Stale data. Market prices change. A company relying on competitor pricing from two years ago may be using outdated information. Standalone prices should be refreshed periodically to reflect current conditions.

Inconsistent margins. If a company claims different margins for different customers (or different bundles), the allocation must reflect those differences. Using a single “average” margin when margins vary materially across customer segments invites audit challenges.

Bundled discount misclassification. Sometimes the company deliberately discounts a bundle relative to the sum of standalone prices. The discount should be allocated proportionally to all components, not absorbed into one. Failing to do so overstates revenue for some obligations and understates others.

Documentation and audit considerations

ASC 606 requires companies to document their standalone price estimation method and the evidence supporting it. This means keeping records of market research, cost analyses, competitor pricing, and assumptions.

Auditors will challenge allocations that seem arbitrary or that change from period to period without justification.

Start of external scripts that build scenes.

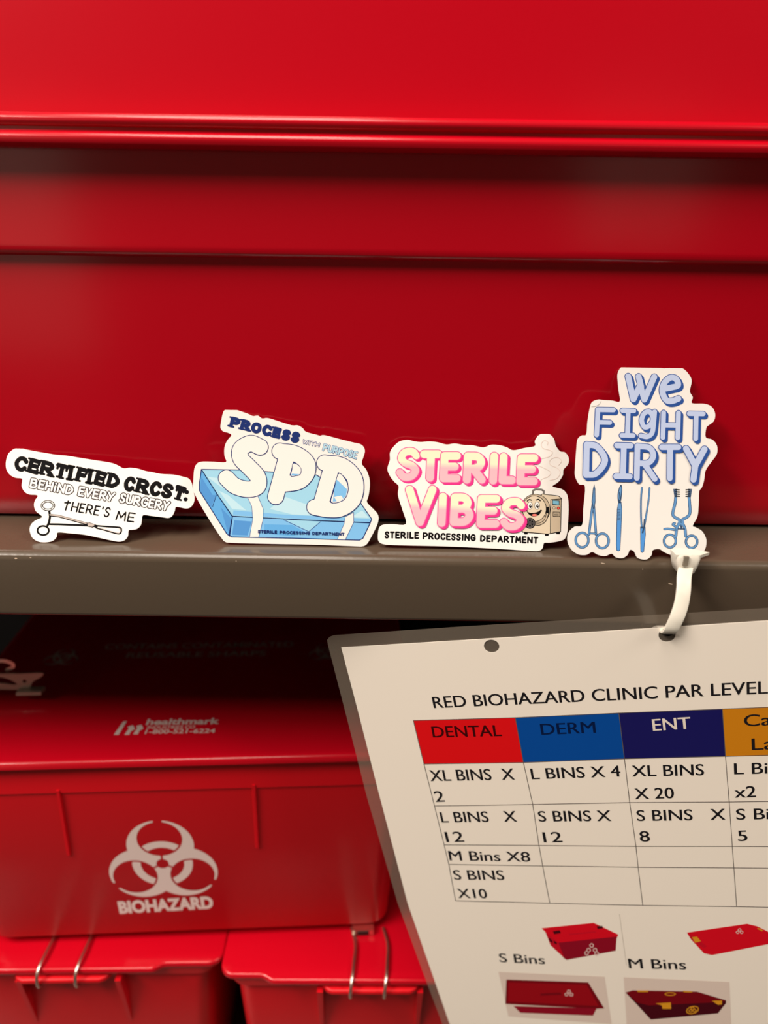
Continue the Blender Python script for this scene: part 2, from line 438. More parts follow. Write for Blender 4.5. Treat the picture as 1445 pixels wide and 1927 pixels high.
# middle bin, turned a little on the bins below
ZM, ZMB, ZK = -.130, -.2615, -.2655
a, b = on_z(0, 1437, ZM), on_z(640, 1421, ZM)
ux = (b-a); yaw = math.atan2(ux.y, ux.x); ux.normalize(); uy = Vector((-ux.y, ux.x, 0))
t = (on_z(792, 1417, ZM)-a).dot(ux); fr = a+ux*t            # front right corner of the lid
WM, DM = .259, .30
mo = fr - ux*(WM/2) + uy*(DM/2); mo.z = ZMB
mb = empty('storage_bin', mo, Matrix.Rotation(yaw, 3, 'Z'))
tag(mb, 'red bin with white biohazard symbol on its front, lying under the shelf', 'bin')
hM = ZM-ZMB
def mring(e, z, r=.012): return rring(0, 0, WM/2-e, DM/2-e, r, z)
loft('bin_body', [mring(.0205, .0), mring(.016, .0006), mring(.014, .003), mring(.0065, hM-.026), mring(.0060, hM-.0235), mring(.0052, hM-.023), mring(.0045, hM-.0062), mring(.003, hM-.0058)], REDS, mb)
loft('bin_lid', [mring(.003, hM-.0057), mring(.0008, hM-.0050), mring(.0, hM-.0042), mring(.0, hM-.0022), mring(.0008, hM-.0007), mring(.0025, hM)], REDD, mb)
# raised ribs on its front
def mface(px, py):  # point of the sloped front in the bin's own frame
    s = (.014-.0065)/(hM-.029); p0 = Vector((0, -(DM/2-.014), .003)); nn = Vector((0, -1, -s)).normalized()
    Mw = mb.matrix_world; q = on_plane(px, py, Mw @ p0, Mw.to_3x3() @ nn)
    return Mw.inverted() @ q
for x0, x1, yt, ybt in ((110, 131, 1484, 1612), (478, 485, 1474, 1598)):
    A, B = mface(x0, yt), mface(x1, ybt)
    w, d = .0018, .0016
    V = [A+Vector((-w, .002, 0)), A+Vector((w, .002, 0)), A+Vector((w*.4, -d, 0)), A+Vector((-w*.4, -d, 0)),
         B+Vector((-w, .002, 0)), B+Vector((w, .002, 0)), B+Vector((w*.4, -d, .002)), B+Vector((-w*.4, -d, .002))]
    mesh_obj('rib', V, [(0, 1, 2, 3), (4, 7, 6, 5), (0, 4, 5, 1), (1, 5, 6, 2), (2, 6, 7, 3), (3, 7, 4, 0)], REDS, None, mb)
# print on the front
sl = (.014-.0065)/(hM-.029)
Mw = mb.matrix_world.to_3x3()
ff = Frame(mb.matrix_world @ mface(306, 1625), Mw @ Vector((1, 0, 0)), Mw @ Vector((0, -sl, 1)))
k = (ff.to2(409, 1622)[0]-ff.to2(204, 1630)[0])/2/24.6
V, Fc = mark(ff, biohaz, 28, 150, lambda x, y: (x*k, y*k), WHITEP, 'biohazard_symbol', mb, .0001)
Mi = mb.matrix_world.inverted()
mesh_obj('biohazard_symbol', [Mi @ (ff.m @ Vector(v)) for v in V], Fc, WHITEP, None, mb)
A = Art(ff, z0=.0001); A.text('BIOHAZARD', (225, 1718), (402, 1708), 22, WHITEP, 0, .05)
o = mesh_obj('printed_lettering', [Mi @ (ff.m @ Vector(v)) for v in A.v], A.fc, A.mats, A.fm, mb)
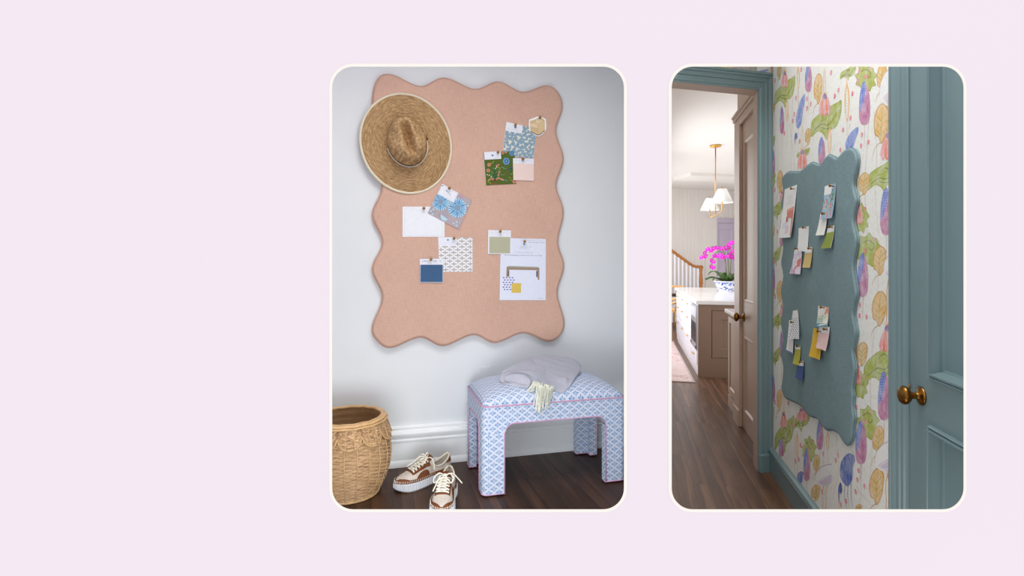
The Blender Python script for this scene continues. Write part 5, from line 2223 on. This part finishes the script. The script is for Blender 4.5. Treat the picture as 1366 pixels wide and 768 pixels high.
art.rect(.0, 0, 1, .95, C(226, 224, 214, k2)); art.rect(.62, 0, 1, 1, C(226, 140, 122, k2)); art.rect(0, .5, .85, .8, C(176, 196, 186, k2)); art.rect(0, .84, 1, 1, C(94, 146, 166, k2))
art.rect(.42, .3, .50, 1, C(136, 176, 170, k2)); art.rect(0, .55, 1, .585, C(232, 226, 186, k2)); art.rect(.75, .1, .82, .9, C(236, 176, 150, k2))
swatch('fabric_swatch', PW, [F6(348, 52), F6(437, 63), F6(445, 238), F6(345, 238)], FB2 + .0016, 'plaid swatch in coral, sage and teal with white label', 'fabric swatch', (226, 224, 214), art, k2, curl=.003, lift=.006,
       header=(0, 0, .55, .36, None))
art = Art()
yy = C(196, 152, 40, k2)
for i in range(9):
    art.line([(.06 + .11 * i, 0), (.1 + .11 * i, .3), (.04 + .11 * i, .6), (.12 + .11 * i, 1)], .022, yy)
    art.line([(.0 + .12 * i, .2), (.14 + .12 * i, .45)], .015, C(232, 208, 110, k2))
swatch('fabric_swatch', PW, [F6(304, 248), F6(376, 272), F6(388, 535), F6(292, 502)], FB2 + .0030, 'mustard yellow marbled swatch tucked beside the blush card', 'fabric swatch', (214, 178, 68), art, k2, curl=.004, lift=.010)
h = Art(); scribble(h, .55, .9, .16, .03, gr2, 81, .1)
swatch('sample_card', PW, [F6(355, 230), F6(446, 240), F6(440, 456), F6(352, 426)], FB2 + .0052, 'blush pink sample card with white header', 'sample card', (222, 190, 188), None, k2, curl=.003, lift=.010, header=(0, 0, 1, .28, h), zig=12)
for (x, y), fn, lab in (((86, 93), F5, 'brass pushpin at the top of the red bench sheet'), ((372, 73), F5, 'brass pushpin in the label of the sky blue flower swatch'), ((316, 277), F5, 'brass pushpin at the top of the off-white sample card'),
                        ((364, 374), F5, 'brass pushpin at the top of the apple green card'), ((174, 379), F5, 'brass pushpin at the top of the plain upright card'), ((116, 533), F5, 'brass pushpin at the top of the pink brushstroke swatch'),
                        ((214, 531), F5, 'brass pushpin at the top of the golden tan card'), ((106, 200), F6, 'brass pushpin at the top of the violet-edged card'), ((157, 413), F6, 'brass pushpin at the top of the olive yellow card'),
                        ((184, 554), F6, 'brass pushpin at the top of the navy card on teal linen'), ((370, 69), F6, 'brass pushpin in the label of the plaid swatch'), ((343, 280), F6, 'brass pushpin at the top of the mustard swatch'),
                        ((399, 263), F6, 'brass pushpin at the top of the blush card')):
    pin(PW, *fn(x, y), FB2 + .006, lab, GS2, .0062, tilt=(0, .15))
m = MB()
lo = [DW.P(uD - .05, 2.29, .5), DW.P(.16, 2.29, .5), DW.P(.16, 2.29, -.05), DW.P(uD - .05, 2.29, -.05)]
up_ = [p + Vector((0, 0, .05)) for p in lo]
m.poly(lo); m.poly(up_); m.grid([lo, up_], closed_u=True)
tag(m.build('ceiling.002', kw_h), 'white ceiling at the doorway end of the hallway', 'ceiling', kind='structure')
area('low hall fill', (.78, 1.2, .05), (1.3, 2.4, .1), .4, 2.6, (1.0, .95, .9), .25)  # added fill light, brightens the foot of the papered wall
area('hall lamp', (.80, 1.42, 3.3), (1.4, 2.3, .2), .7, 40, (1.0, .955, .91))
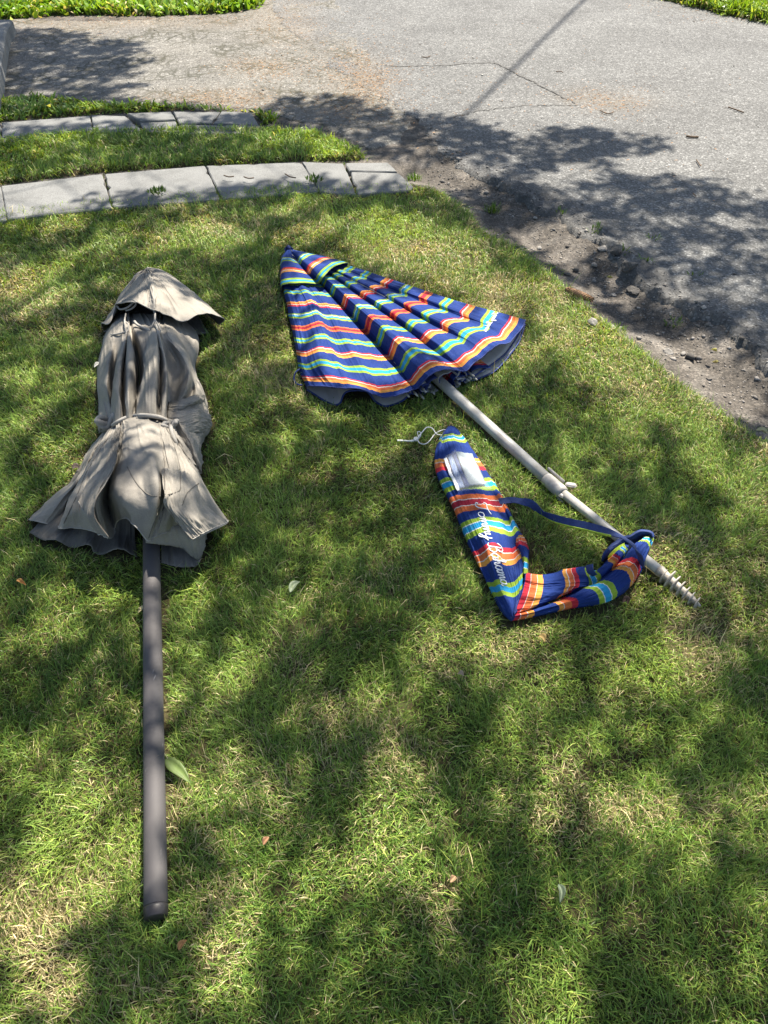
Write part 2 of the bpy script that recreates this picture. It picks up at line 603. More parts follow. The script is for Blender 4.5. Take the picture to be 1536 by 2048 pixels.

A company that allocated a bundled price 60-40 in 2023 cannot allocate it 70-30 in 2024 without explaining why customer circumstances, market conditions, or the company’s own cost structure changed.

When a company has material bundled contracts, the allocation method is often disclosed in the footnotes to the financial statements. Investors and lenders use this disclosure to assess whether revenue recognition is conservative or aggressive.